Phèdre


Fille de Minos et de Pasiphaé, Phèdre lutte en vain contre la passion qu’elle éprouve pour
Hippolyte, le fils dede Thésée dont elle est l’épouse. Épuisée et culpabilisée par ses sentiments
qu’elle ne contrôle pas, elle cherche par tous les moyens à l’éloigner d’elle. Ce beau-fils, adulé et
rejeté, a l’intention de quitter Trézène pour partir à la recherche de son père disparu pendant la
guerre de Troie, fuyant aussi par là son propre amour pour Aricie, soeur des Pallantides, clan
ennemi...


Jean Racine

Entré à l’Académie française en 1673 et nommé l’année suivante historiographe du roi, Jean
Racine est au sommet de sa gloire lorsque Phèdre est représentée pour la première fois en 1677 à
l’Hôtel de Bourgogne, sous le titre initial de Phèdre et Hippolyte, puis de Phèdre. Racine s’inspire
de l’Hippolyte d’Euripide, mais centre sa tragédie sur le personnage de Phèdre, offrant une
puissante peinture de l’âme féminine. Associant le fatum des tragédies antiques à la
prédestination janséniste, il fait de son héroïne une victime de sa passion. La pièce fera l’objet
d’une cabale, avec la création quelques jours après la première d’une autre Phèdre, signée
Pradon, qui ne dépassera cependant pas le succès de celle de Racine, considérée aujourd’hui
encore comme un chef-d’oeuvre de la littérature française, tant la construction est parfaite, le
vers noble et l’harmonie de la langue d’une suprême beauté.


Phèdre
Par Michael Marmarinos, metteur en scène


Une tragédie des mots


Ô mes mots, retournez, retournez à ma bouche !

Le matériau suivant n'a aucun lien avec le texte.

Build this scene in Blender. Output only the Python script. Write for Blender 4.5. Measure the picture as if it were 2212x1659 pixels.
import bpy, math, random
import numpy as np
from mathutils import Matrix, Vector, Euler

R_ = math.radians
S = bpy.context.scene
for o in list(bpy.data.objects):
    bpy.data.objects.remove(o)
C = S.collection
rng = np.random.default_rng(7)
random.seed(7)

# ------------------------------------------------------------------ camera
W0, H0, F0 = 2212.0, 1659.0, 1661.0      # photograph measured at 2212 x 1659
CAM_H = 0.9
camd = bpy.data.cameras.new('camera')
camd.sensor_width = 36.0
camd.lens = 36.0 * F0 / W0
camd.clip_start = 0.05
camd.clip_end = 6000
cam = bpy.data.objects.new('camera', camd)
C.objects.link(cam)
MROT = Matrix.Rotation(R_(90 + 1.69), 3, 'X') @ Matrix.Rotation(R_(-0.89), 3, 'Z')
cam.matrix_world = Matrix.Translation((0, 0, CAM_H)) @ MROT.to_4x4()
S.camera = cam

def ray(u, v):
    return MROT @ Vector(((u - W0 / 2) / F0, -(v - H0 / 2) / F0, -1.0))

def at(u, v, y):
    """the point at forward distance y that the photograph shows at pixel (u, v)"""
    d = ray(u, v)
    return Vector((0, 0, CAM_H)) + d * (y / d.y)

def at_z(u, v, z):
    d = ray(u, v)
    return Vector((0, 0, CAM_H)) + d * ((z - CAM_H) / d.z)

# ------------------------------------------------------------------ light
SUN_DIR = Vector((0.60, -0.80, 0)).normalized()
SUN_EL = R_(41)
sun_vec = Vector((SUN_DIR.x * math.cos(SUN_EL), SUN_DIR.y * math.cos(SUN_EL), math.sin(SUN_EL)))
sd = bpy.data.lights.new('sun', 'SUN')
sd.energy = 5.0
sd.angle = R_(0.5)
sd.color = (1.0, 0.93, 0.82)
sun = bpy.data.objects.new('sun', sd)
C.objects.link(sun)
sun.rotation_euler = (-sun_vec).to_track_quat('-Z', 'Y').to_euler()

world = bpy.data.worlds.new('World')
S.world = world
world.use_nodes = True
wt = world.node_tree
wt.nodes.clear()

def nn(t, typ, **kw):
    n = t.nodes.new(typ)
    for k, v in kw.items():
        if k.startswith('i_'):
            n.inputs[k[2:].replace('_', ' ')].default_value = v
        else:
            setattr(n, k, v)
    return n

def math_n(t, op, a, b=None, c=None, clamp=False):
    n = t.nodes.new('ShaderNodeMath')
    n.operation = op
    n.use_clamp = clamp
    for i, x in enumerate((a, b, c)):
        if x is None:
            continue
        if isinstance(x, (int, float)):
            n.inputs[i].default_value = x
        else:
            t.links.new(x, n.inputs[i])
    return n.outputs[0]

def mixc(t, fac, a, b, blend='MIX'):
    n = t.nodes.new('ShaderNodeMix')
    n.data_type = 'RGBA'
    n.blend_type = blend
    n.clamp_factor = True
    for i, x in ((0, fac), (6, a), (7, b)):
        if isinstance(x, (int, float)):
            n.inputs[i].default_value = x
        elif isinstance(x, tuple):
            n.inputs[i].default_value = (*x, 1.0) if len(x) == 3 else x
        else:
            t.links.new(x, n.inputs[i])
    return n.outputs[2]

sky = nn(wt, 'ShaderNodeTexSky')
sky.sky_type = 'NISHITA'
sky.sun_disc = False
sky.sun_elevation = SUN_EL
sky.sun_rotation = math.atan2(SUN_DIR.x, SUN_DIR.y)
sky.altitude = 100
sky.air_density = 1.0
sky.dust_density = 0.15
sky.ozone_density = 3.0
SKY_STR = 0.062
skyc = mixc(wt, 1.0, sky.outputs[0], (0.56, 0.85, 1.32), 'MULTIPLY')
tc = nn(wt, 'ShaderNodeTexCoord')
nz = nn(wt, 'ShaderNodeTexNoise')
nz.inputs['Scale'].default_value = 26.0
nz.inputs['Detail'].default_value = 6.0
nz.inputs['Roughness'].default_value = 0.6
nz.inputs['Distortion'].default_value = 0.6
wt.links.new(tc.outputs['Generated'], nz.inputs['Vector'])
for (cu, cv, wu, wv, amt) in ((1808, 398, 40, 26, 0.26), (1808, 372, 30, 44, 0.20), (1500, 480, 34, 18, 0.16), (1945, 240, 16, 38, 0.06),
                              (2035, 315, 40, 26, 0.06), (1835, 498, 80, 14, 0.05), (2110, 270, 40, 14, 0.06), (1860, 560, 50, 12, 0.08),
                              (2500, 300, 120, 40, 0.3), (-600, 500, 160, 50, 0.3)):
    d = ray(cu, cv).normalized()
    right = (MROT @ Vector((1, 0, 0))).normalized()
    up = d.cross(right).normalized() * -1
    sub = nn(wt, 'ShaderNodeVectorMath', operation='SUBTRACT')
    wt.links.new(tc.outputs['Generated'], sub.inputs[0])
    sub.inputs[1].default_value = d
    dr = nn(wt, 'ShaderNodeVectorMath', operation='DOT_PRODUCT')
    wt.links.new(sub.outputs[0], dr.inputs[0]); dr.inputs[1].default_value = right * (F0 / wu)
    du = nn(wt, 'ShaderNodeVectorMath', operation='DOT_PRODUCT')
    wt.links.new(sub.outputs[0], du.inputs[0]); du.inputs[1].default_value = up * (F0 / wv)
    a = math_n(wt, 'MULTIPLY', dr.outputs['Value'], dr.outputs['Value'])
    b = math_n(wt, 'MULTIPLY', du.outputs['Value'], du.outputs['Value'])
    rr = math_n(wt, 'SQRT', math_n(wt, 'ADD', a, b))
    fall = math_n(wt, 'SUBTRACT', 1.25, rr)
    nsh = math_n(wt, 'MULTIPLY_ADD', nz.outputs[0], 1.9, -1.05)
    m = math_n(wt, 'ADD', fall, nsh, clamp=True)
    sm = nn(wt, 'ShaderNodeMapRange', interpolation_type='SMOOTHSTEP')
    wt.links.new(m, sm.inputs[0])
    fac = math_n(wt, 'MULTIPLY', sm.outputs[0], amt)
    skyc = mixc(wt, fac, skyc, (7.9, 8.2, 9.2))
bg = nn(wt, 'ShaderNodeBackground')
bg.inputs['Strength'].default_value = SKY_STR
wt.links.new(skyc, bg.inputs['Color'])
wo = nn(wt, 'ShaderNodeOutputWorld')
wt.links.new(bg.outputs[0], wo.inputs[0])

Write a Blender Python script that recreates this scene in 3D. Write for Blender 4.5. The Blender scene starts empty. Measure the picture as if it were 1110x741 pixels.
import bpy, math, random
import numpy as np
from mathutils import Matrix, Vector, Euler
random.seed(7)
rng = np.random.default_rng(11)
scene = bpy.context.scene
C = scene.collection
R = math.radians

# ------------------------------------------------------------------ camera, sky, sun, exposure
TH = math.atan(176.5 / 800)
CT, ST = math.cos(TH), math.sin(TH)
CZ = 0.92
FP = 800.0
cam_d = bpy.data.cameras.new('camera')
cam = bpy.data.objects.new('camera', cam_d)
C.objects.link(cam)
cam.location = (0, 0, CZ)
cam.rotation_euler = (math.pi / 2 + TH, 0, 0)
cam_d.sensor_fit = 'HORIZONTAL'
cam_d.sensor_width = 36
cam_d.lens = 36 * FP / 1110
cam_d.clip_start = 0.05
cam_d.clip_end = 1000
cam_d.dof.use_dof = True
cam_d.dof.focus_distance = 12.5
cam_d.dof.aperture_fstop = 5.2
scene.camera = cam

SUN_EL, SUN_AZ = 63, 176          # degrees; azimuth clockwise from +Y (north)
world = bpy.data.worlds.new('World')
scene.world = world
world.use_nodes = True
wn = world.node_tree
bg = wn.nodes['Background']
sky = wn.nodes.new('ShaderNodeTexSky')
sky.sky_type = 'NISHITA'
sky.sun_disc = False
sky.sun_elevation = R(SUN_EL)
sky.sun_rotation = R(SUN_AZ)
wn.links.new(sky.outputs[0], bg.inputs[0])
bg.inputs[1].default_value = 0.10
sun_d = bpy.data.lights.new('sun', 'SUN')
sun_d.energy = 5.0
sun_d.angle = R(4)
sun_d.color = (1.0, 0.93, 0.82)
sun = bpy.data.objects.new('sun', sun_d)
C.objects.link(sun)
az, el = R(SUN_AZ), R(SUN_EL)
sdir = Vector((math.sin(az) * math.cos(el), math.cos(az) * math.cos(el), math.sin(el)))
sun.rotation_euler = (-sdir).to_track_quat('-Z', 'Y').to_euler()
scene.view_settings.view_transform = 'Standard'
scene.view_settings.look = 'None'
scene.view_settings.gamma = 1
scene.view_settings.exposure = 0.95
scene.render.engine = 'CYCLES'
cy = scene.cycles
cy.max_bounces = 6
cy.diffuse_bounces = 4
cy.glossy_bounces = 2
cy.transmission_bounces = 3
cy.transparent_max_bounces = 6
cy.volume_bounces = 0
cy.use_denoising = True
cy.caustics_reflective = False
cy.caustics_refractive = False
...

Phèdre est une tragédie des mots. Des mots qui ont été prononcés. Dès lors qu'ils ont été
prononcés, l'acte de la tragédie est activé. « J'ai dit ce que jamais on ne devait entendre », dit
Phèdre au début de l'acte III. Dans la pièce de Racine, comme chez Homère, les mots sont des
oiseaux ; ils s'envolent, et à partir de ce moment même, le temps devient irréversible. C'est cela,
l'essence de la tragédie. Les mots voyagent très vite, les humains sont incapables de les retenir.
L'essence de la tragédie est liée à une notion de vitesse ; il est impossible de retenir – de rappeler
– les mots, comme il est impossible de retenir – de rappeler – le temps. À l'instar des oiseaux, ils
n'obéissent pas.


Phèdre est aussi la tragédie de la douleur ; la douleur de garder un secret caché, mais surtout la
douleur de le délivrer, comme on délivre un enfant. La délivrance des mots fait mal, mais en
même temps, elle génère un espoir. Cet espoir provient du fait qu'une fois que la parole est
libérée, dite, exprimée, quelle que soit sa cruauté, elle se transforme en quelque chose d'autre,
qui s'inscrit dans notre inconscient et à quoi tout notre corps réagit : elle se transforme en
histoire, voire en Histoire. Le soulagement est dû au fait qu'on espère que les mots – ces oiseaux
– vont arriver quelque part, comme on espère qu’une bouteille jetée à la mer arrive quelque part,
et que les choses vont changer. Au début de la pièce, Phèdre parle sur l'insistance d'OEnone : une
fois que cette dernière sait, Phèdre lui demande de la laisser en paix, car sa décision est prise,
elle veut mourir. Mais cet aveu – lorsqu'il « rencontre » la rumeur de la mort de Thésée, va
activer un deuxième cercle de la tragédie, sur le conseil d'OEnone encore : l'aveu à Hippolyte,
générateur d'une douleur encore plus grande, et qui ne cessera de grandir.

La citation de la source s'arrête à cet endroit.